Most of all Chadirji wishes to establish an architecture that “promotes healthy social relations and which encourages an affinity between the individual architect and the public.”
The monumental size of that task in the regional context of today was illustrated to Chadirji when he was asked to design a new flag for Iraq to replace the current one designed by Saddam. The final submission that he chose to submit to the public was a white banner with a blue crescent that had three stripes at the bottom. “Of the three stripes the two outer stripes were blue to represent the Tigris and Euphrates rivers and the yellow stripe in the middle was supposed to represent the Kurds,” Chadirji said. This flag however, was attacked straight away for appearing to be too similar to the Israeli flag.
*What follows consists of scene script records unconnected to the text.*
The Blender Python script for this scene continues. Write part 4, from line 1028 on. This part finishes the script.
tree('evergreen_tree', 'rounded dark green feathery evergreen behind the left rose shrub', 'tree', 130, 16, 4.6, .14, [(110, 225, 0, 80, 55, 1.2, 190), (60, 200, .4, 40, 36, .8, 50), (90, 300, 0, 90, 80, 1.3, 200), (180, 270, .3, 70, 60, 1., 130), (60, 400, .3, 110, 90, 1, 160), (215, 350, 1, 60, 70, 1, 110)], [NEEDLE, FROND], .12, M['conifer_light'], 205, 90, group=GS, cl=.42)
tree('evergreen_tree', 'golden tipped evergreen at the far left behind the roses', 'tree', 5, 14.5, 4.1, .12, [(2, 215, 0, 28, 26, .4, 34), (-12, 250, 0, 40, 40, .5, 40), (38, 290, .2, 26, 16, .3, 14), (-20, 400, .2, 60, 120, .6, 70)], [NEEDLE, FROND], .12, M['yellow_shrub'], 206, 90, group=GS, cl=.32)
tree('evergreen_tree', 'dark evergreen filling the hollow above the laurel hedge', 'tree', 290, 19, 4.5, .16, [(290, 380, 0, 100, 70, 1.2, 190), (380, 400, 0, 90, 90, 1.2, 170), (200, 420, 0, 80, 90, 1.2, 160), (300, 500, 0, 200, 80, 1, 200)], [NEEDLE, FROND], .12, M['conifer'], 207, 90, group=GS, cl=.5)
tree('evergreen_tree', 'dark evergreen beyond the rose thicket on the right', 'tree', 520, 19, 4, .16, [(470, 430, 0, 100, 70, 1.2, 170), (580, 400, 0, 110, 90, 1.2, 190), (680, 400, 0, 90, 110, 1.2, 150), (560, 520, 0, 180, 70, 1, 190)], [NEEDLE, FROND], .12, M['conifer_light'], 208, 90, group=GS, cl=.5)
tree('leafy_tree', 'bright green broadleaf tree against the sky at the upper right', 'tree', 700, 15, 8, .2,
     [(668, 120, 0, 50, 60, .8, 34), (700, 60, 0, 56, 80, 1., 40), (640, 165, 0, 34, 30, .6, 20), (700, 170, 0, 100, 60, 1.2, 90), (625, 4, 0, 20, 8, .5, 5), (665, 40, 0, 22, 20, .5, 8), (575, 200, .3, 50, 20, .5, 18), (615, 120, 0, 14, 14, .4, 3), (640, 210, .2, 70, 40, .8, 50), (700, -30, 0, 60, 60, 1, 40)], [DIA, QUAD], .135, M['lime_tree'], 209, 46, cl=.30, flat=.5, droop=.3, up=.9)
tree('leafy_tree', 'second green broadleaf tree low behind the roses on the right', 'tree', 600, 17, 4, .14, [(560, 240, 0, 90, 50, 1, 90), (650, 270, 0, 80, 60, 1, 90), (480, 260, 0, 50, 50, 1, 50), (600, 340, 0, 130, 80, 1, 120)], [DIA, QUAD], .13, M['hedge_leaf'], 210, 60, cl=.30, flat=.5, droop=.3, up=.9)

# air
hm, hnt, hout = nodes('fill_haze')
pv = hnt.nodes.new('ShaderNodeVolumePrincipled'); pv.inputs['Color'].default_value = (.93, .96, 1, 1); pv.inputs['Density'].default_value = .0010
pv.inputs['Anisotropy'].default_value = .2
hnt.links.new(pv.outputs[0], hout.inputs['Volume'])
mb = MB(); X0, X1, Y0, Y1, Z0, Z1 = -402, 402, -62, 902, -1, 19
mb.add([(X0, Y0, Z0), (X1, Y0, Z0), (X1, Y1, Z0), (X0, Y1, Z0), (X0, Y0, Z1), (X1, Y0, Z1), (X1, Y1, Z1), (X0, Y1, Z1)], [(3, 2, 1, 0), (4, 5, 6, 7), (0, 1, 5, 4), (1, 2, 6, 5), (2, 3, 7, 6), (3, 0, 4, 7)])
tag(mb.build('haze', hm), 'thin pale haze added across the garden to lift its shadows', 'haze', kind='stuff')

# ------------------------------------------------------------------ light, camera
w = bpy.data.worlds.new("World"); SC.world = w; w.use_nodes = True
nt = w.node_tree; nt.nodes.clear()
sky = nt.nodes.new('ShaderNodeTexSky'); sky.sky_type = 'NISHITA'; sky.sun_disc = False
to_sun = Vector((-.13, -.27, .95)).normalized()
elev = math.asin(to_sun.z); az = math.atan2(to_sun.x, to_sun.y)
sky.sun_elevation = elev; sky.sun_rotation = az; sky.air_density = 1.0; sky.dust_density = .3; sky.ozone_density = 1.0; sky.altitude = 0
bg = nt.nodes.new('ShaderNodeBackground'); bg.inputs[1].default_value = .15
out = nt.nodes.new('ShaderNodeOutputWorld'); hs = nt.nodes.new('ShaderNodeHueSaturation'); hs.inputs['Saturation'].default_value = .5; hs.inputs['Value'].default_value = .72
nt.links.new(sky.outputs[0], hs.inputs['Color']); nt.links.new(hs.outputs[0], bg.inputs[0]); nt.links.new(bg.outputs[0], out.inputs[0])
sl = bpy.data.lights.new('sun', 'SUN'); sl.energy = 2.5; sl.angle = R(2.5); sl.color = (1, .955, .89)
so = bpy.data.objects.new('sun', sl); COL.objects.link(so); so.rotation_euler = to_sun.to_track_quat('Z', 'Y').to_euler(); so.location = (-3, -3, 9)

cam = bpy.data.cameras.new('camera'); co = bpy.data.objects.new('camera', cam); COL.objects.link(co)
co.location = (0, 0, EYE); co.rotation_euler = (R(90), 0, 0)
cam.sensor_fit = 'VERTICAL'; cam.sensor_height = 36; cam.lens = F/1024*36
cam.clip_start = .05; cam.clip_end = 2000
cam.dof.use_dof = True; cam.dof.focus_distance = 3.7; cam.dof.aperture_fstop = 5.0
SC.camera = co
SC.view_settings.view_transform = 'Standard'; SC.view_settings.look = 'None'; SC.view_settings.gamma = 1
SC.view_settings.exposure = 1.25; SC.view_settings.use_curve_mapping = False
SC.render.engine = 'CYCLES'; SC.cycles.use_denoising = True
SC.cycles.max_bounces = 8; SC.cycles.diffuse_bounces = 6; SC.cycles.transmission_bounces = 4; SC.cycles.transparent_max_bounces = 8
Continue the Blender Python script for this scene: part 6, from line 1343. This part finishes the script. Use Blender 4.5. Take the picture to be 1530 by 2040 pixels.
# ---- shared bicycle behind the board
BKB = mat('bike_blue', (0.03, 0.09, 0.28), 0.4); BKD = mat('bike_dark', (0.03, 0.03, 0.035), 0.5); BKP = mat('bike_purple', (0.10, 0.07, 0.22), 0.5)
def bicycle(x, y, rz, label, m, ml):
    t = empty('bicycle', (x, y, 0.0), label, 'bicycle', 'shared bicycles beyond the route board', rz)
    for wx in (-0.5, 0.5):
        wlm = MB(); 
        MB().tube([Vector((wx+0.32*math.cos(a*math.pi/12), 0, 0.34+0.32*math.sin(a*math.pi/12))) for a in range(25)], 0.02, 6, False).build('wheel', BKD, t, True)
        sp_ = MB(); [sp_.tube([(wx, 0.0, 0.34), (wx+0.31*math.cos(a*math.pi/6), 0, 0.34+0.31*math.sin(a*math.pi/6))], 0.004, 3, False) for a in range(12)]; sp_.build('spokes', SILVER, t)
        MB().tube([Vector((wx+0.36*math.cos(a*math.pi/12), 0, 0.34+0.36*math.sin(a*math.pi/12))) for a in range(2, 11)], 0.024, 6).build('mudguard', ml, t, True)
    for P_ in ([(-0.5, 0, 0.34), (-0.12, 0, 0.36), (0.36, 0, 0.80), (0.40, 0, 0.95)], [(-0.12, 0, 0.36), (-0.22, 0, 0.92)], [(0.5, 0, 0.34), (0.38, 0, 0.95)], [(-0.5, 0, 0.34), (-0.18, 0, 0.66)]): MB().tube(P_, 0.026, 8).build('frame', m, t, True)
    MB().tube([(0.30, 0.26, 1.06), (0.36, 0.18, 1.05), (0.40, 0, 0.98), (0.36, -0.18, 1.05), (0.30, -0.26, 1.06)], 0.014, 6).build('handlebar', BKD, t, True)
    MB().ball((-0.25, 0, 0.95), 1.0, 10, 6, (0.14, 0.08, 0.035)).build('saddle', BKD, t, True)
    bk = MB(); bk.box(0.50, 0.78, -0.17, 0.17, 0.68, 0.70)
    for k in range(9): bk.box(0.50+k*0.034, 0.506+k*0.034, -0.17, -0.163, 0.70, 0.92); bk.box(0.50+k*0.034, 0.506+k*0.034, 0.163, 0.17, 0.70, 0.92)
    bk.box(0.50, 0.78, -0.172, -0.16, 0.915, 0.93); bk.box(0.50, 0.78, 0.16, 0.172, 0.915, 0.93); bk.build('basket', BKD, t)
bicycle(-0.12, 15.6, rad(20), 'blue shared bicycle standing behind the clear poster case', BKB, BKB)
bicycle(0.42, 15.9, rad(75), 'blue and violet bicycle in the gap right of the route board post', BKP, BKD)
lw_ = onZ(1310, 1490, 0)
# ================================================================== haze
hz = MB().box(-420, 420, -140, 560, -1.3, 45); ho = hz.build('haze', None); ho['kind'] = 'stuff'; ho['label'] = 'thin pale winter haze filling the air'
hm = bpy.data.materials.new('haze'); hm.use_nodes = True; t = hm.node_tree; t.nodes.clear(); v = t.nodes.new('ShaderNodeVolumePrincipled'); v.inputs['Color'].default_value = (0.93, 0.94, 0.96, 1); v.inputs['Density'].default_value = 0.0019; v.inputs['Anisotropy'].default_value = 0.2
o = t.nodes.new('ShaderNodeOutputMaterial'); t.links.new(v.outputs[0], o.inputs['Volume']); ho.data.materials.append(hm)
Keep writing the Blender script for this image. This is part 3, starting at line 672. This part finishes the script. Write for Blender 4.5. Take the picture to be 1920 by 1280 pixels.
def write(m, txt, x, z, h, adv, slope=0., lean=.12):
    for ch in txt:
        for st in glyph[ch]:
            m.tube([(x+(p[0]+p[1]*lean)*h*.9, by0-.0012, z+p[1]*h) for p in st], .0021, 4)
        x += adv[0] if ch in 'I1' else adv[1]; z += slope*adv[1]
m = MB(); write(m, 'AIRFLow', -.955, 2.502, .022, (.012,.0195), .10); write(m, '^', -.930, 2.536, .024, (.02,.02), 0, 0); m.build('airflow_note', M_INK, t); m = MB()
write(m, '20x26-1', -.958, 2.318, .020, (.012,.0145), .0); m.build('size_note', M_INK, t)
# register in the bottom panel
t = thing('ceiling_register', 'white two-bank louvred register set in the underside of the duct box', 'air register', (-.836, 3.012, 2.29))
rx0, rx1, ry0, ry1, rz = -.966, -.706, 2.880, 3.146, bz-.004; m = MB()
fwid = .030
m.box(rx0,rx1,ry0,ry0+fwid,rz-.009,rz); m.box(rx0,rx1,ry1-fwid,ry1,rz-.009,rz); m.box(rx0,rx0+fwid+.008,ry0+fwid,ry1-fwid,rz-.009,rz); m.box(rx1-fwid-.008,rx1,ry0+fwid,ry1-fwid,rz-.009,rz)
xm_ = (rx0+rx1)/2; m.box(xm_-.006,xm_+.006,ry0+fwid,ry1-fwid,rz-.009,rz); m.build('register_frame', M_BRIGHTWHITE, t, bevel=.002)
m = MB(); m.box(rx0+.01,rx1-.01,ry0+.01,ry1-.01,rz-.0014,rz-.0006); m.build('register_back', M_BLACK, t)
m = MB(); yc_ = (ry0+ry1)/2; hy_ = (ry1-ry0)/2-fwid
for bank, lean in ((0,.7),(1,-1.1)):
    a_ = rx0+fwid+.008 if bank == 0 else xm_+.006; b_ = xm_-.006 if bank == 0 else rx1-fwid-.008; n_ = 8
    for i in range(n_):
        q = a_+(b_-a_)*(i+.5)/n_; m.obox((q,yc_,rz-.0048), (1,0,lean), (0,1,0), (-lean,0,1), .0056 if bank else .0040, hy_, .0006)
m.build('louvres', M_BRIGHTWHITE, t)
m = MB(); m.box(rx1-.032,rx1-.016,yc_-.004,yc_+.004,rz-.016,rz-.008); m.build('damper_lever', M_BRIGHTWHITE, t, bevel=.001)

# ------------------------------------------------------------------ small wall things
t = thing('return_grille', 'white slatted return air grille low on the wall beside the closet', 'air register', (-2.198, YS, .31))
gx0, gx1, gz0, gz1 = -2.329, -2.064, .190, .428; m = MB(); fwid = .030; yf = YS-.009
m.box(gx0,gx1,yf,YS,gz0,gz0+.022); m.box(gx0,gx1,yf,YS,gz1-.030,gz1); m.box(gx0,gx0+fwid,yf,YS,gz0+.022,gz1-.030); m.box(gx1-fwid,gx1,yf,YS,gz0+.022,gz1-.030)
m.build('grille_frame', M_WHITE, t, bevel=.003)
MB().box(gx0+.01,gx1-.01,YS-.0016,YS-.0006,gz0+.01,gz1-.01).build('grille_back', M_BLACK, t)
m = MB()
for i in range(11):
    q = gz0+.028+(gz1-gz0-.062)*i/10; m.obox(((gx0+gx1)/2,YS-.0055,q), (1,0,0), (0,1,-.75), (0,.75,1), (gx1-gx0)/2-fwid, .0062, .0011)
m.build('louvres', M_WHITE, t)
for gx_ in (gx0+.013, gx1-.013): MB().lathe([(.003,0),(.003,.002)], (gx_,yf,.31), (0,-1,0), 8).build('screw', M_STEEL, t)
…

Sadly, the relationship between Chadirji and his homeland has never been repaired and as a result one of the most significant thinkers on how to reconcile modernity with Iraq, and the region at large, has continued to remain in exile. True to his spirit Chadirji now splits his time between the West and the Middle East spending the summer in Britain and the winter in Lebanon. Nevertheless, Chadirji has created a body of work that outlines the possibility of a more hopeful and constructive relationship between the two regions, one that offers insights for the next generation of free thinkers.